- _DATA FOR THE TASK_
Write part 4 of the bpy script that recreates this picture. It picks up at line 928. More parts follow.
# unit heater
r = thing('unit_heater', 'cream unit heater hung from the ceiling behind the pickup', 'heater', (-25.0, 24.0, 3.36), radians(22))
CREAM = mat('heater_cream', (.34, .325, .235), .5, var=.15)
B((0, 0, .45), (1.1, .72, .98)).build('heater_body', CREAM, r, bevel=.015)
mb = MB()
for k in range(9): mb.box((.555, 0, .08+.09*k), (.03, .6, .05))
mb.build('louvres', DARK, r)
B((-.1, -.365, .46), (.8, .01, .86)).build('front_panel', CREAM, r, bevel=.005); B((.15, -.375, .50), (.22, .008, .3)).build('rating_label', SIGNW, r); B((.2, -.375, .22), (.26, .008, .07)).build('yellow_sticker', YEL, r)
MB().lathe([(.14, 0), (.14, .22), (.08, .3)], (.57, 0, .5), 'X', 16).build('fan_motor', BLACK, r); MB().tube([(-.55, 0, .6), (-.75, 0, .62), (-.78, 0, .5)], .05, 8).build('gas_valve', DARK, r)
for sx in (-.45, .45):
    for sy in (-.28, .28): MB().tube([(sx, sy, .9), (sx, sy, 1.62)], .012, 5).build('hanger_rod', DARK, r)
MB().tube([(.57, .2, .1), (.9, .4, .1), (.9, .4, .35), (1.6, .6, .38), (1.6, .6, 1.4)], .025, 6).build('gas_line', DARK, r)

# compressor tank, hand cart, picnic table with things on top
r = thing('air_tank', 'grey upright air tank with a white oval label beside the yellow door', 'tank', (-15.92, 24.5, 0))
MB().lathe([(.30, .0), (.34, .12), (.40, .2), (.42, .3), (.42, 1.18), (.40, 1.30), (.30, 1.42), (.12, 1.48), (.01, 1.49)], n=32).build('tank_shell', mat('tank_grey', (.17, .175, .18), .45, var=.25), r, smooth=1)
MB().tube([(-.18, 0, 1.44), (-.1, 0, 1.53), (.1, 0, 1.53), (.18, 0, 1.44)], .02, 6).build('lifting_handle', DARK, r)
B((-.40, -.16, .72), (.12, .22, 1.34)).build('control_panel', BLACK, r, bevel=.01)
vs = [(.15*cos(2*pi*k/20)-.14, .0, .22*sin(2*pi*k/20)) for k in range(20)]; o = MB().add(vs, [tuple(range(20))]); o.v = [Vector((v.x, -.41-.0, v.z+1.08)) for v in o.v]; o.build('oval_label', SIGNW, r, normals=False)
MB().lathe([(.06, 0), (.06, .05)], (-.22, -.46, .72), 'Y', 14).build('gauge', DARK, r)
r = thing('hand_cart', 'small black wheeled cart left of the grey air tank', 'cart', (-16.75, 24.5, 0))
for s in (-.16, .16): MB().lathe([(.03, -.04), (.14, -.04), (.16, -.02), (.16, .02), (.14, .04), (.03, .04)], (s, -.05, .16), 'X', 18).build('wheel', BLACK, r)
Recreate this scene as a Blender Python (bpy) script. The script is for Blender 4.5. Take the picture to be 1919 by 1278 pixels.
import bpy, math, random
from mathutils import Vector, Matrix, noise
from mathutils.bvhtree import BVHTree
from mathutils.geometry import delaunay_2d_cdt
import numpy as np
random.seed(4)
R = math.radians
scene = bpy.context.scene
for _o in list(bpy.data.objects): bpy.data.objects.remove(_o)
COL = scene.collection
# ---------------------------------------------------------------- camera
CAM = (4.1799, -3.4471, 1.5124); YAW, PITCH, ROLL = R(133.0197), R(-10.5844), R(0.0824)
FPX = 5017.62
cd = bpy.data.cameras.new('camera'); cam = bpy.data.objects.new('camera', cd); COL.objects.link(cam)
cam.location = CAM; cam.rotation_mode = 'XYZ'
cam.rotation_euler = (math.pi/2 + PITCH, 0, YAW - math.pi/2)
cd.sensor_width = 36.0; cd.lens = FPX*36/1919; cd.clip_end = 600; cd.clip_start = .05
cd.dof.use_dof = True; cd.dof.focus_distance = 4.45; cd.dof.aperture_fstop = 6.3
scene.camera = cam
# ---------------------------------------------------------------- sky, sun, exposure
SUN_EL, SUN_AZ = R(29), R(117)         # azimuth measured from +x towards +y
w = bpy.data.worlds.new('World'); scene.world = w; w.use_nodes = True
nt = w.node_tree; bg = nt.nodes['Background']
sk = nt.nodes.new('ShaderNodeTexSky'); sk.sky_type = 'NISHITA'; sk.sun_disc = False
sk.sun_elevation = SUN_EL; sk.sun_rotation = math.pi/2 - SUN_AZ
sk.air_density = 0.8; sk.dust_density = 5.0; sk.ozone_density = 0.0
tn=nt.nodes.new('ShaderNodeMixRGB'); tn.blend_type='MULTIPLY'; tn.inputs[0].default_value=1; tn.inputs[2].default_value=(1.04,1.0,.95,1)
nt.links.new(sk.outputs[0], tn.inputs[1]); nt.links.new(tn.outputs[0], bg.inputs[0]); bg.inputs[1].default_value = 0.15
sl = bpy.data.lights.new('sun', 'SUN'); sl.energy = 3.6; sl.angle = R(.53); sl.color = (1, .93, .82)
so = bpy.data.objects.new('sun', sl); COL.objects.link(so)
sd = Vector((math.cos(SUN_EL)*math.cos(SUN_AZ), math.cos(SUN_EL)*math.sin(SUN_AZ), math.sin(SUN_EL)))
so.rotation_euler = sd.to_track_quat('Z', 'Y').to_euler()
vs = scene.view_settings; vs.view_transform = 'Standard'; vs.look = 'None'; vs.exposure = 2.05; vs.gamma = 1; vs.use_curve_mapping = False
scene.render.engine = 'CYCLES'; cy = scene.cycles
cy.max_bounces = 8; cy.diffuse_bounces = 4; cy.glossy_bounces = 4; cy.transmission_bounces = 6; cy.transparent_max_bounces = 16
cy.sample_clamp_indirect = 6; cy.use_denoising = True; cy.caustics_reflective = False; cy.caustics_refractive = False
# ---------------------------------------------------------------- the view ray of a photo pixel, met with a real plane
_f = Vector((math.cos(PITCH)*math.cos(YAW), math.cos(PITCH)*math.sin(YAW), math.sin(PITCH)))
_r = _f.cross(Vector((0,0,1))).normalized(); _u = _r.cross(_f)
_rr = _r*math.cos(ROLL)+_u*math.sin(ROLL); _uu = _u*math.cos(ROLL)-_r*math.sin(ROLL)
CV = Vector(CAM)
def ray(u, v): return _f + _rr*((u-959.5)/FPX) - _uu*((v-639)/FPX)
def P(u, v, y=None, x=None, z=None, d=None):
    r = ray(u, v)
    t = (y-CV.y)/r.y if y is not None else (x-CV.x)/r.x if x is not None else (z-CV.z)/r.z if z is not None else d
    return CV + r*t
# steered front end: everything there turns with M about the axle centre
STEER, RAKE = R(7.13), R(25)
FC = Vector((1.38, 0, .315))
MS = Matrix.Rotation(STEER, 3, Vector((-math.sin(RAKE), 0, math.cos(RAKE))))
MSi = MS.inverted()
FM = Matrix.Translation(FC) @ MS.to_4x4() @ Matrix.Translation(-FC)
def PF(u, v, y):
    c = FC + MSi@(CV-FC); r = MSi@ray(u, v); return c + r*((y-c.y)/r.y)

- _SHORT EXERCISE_
Check each line of the records above for the string "this", and report every line that has it.

- _OUTPUT BELOW_
Write part 4 of the bpy script that recreates this picture. It picks up at line 928. More parts follow.
Recreate this scene as a Blender Python (bpy) script. The script is for Blender 4.5. Take the picture to be 1919 by 1278 pixels.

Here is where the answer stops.